In session, (this is a real story) I have someone draw something on paper, and I sit there and watch them, and they drew a flower. And then I said, “okay move on to another side of the same piece of paper and draw something else”. They start drawing and I started throwing random stuff at them- wadded up pieces of paper, empty cups, etc. to cause distractions. It was completely unnecessary, though comical, and she looked at me like “what the hell are you doing”. But that is what it is, right? The end result was still that she drew 2 pictures. That is still her drawing, still her ability, still her talent and work that went into it. It is just that for the second drawing, she was bombarded with a bunch of unnecessary obstacles. The point of it was, she still had to work for those pictures; the external factors (while hilarious and absurd) does not matter because the end result was still the same. The point is the picture, not how she GOT TO the picture, but the picture ITSELF. That was her effort, her own skill, her talent, and her own thoughts that manifested onto the paper. So why not give credit for just that? That is enough.

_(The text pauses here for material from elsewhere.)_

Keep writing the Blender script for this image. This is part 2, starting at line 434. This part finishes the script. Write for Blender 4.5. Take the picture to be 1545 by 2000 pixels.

We are enough. YOU ARE ENOUGH. What you have to offer is enough. Who you are is enough. We do not have to prove our worth to anyone, especially through overcoming those unnecessary obstacles, because there is no comparison. There is no comparison to you; there is no comparison to me. I am who I am, you are who you are, and there is no one else out there like us- good or bad. We get so wrapped up in trying to prove our worth that sometimes we create a reality that is self-sabotaging. Where we unknowingly, and sometimes knowingly, put these obstacles in our own path and all it does is rob us of the peace in the moment. Whatever little peace we could have is tainted because we are fighting these battles that we have set in front of us that did not need to be. Life is hard enough as it is and there are going to be obstacles that come from just living. We do not need to help it out by creating more self-imposed obstacles. So, the next time that you feel yourself possibly creating an obstacle, and one of the examples of creating these obstacles is procrastinating, ask yourself “what am I really looking for? Is it validation? Is it pride? Is itself worth? Is it acknowledgment? What’s really the force that’s driving me?”